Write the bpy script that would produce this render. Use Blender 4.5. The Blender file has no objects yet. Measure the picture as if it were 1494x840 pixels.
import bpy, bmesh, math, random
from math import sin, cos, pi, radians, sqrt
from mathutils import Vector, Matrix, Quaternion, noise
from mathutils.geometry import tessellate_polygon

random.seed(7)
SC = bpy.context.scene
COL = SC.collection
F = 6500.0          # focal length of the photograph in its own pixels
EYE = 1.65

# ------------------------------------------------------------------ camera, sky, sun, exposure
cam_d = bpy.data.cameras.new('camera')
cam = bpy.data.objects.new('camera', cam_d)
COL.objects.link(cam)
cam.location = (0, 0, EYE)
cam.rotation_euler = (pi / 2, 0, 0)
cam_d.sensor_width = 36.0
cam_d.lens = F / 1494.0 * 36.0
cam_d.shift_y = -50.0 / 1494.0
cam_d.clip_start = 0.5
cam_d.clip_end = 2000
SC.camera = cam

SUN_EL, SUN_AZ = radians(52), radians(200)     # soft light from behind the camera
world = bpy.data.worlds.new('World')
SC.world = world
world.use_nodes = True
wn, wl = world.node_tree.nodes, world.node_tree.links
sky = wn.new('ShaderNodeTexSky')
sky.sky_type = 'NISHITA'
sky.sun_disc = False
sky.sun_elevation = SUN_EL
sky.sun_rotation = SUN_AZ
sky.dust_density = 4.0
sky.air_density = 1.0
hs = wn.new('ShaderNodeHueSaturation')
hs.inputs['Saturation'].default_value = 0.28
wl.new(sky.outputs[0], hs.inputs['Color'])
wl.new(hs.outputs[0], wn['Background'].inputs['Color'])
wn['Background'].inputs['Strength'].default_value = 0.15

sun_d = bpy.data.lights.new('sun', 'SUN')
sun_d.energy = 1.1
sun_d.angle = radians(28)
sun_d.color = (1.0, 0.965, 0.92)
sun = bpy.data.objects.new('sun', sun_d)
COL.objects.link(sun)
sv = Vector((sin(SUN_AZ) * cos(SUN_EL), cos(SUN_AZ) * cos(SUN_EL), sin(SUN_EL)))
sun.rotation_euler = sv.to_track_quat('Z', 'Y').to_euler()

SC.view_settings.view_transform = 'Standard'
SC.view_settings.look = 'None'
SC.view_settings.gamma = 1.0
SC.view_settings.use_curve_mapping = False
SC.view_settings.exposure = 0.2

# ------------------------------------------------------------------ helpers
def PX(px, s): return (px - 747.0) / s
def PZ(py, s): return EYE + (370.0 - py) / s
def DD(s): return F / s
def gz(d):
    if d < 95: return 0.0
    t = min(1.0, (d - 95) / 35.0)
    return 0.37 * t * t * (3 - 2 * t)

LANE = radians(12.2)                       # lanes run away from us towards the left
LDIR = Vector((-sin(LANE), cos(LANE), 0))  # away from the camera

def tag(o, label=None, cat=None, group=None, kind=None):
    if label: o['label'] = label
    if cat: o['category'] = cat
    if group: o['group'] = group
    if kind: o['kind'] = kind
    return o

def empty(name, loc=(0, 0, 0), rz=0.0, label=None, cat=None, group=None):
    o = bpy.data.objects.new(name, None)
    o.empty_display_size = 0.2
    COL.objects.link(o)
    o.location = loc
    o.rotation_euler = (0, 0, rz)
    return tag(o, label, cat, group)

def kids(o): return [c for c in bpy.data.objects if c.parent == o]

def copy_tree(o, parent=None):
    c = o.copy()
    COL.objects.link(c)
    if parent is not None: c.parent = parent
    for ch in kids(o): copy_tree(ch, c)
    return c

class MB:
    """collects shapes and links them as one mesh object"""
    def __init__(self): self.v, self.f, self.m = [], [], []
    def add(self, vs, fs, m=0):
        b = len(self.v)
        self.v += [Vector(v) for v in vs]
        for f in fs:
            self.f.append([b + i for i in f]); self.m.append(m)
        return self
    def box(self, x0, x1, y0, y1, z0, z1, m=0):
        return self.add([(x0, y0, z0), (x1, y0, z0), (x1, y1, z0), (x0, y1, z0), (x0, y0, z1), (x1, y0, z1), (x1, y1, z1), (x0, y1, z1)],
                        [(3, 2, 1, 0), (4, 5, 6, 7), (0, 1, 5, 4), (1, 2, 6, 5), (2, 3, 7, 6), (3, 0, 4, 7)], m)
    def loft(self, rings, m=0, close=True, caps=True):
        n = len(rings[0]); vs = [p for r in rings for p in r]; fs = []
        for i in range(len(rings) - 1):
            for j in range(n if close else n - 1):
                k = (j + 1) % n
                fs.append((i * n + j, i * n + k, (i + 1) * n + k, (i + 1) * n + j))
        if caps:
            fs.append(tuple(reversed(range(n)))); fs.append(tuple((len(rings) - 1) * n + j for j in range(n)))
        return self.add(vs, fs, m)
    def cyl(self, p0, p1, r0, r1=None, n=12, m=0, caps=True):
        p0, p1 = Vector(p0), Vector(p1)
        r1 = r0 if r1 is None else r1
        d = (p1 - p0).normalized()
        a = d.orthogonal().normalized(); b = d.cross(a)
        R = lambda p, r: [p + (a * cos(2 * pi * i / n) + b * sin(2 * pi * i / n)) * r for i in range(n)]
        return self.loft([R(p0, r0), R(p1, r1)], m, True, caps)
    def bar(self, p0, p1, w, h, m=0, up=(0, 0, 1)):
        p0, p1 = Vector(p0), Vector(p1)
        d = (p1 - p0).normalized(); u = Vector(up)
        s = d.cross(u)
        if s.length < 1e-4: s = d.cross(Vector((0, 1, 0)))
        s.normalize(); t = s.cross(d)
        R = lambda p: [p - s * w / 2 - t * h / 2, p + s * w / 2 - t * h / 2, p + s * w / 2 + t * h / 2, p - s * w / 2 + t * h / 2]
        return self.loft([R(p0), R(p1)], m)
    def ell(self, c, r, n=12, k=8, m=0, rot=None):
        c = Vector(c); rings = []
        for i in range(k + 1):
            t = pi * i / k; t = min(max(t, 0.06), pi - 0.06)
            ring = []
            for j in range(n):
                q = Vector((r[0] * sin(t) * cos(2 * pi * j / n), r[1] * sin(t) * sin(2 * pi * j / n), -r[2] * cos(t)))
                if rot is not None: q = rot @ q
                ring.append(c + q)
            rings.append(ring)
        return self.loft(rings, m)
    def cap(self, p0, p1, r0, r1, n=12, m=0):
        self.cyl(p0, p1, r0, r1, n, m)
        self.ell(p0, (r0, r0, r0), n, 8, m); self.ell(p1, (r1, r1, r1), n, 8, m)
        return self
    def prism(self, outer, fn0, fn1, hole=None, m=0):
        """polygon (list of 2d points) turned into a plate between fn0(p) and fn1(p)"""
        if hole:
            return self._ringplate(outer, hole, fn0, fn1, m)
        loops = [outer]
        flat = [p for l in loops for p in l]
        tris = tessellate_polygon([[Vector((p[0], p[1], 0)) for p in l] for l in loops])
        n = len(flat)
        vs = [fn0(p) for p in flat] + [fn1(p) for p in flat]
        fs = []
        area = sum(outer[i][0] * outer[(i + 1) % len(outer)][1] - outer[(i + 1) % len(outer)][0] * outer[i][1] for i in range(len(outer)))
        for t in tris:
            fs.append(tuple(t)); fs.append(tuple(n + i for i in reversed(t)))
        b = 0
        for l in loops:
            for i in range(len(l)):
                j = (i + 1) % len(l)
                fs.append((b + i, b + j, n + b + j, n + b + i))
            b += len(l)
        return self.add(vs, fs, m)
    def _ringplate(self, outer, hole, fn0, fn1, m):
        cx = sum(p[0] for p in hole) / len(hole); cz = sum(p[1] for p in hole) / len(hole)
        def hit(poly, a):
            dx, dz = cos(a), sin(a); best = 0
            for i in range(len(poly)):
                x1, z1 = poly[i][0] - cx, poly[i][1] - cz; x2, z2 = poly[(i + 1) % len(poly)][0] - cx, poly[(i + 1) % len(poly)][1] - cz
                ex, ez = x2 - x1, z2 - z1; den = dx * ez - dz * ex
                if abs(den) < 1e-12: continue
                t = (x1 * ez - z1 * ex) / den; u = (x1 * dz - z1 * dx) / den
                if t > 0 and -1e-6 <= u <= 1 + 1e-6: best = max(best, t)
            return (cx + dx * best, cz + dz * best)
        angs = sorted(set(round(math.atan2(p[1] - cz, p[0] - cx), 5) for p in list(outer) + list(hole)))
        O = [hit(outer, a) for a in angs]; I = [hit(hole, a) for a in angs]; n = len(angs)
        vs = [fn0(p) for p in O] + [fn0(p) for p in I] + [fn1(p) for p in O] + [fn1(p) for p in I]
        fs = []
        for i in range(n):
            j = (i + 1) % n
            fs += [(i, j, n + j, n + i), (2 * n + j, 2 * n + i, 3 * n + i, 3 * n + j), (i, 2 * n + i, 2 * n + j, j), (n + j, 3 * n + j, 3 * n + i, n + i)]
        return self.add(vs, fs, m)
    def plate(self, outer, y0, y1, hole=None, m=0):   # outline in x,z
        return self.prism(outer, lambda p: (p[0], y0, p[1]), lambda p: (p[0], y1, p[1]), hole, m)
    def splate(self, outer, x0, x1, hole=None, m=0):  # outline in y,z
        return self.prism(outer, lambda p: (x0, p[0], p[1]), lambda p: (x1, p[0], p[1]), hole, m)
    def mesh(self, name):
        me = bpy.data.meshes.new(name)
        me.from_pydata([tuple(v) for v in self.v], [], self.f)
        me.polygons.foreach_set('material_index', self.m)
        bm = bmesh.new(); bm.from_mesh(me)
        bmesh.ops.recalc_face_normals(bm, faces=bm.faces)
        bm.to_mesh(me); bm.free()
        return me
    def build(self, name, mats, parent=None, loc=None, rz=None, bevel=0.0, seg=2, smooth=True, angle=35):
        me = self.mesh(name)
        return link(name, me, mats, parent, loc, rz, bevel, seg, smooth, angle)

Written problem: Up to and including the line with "SC.view_settings.exposure = 0.2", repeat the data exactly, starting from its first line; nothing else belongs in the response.

Reply to the exercise:
Write the bpy script that would produce this render. Use Blender 4.5. The Blender file has no objects yet. Measure the picture as if it were 1494x840 pixels.
import bpy, bmesh, math, random
from math import sin, cos, pi, radians, sqrt
from mathutils import Vector, Matrix, Quaternion, noise
from mathutils.geometry import tessellate_polygon

random.seed(7)
SC = bpy.context.scene
COL = SC.collection
F = 6500.0          # focal length of the photograph in its own pixels
EYE = 1.65

# ------------------------------------------------------------------ camera, sky, sun, exposure
cam_d = bpy.data.cameras.new('camera')
cam = bpy.data.objects.new('camera', cam_d)
COL.objects.link(cam)
cam.location = (0, 0, EYE)
cam.rotation_euler = (pi / 2, 0, 0)
cam_d.sensor_width = 36.0
cam_d.lens = F / 1494.0 * 36.0
cam_d.shift_y = -50.0 / 1494.0
cam_d.clip_start = 0.5
cam_d.clip_end = 2000
SC.camera = cam

SUN_EL, SUN_AZ = radians(52), radians(200)     # soft light from behind the camera
world = bpy.data.worlds.new('World')
SC.world = world
world.use_nodes = True
wn, wl = world.node_tree.nodes, world.node_tree.links
sky = wn.new('ShaderNodeTexSky')
sky.sky_type = 'NISHITA'
sky.sun_disc = False
sky.sun_elevation = SUN_EL
sky.sun_rotation = SUN_AZ
sky.dust_density = 4.0
sky.air_density = 1.0
hs = wn.new('ShaderNodeHueSaturation')
hs.inputs['Saturation'].default_value = 0.28
wl.new(sky.outputs[0], hs.inputs['Color'])
wl.new(hs.outputs[0], wn['Background'].inputs['Color'])
wn['Background'].inputs['Strength'].default_value = 0.15

sun_d = bpy.data.lights.new('sun', 'SUN')
sun_d.energy = 1.1
sun_d.angle = radians(28)
sun_d.color = (1.0, 0.965, 0.92)
sun = bpy.data.objects.new('sun', sun_d)
COL.objects.link(sun)
sv = Vector((sin(SUN_AZ) * cos(SUN_EL), cos(SUN_AZ) * cos(SUN_EL), sin(SUN_EL)))
sun.rotation_euler = sv.to_track_quat('Z', 'Y').to_euler()

SC.view_settings.view_transform = 'Standard'
SC.view_settings.look = 'None'
SC.view_settings.gamma = 1.0
SC.view_settings.use_curve_mapping = False
SC.view_settings.exposure = 0.2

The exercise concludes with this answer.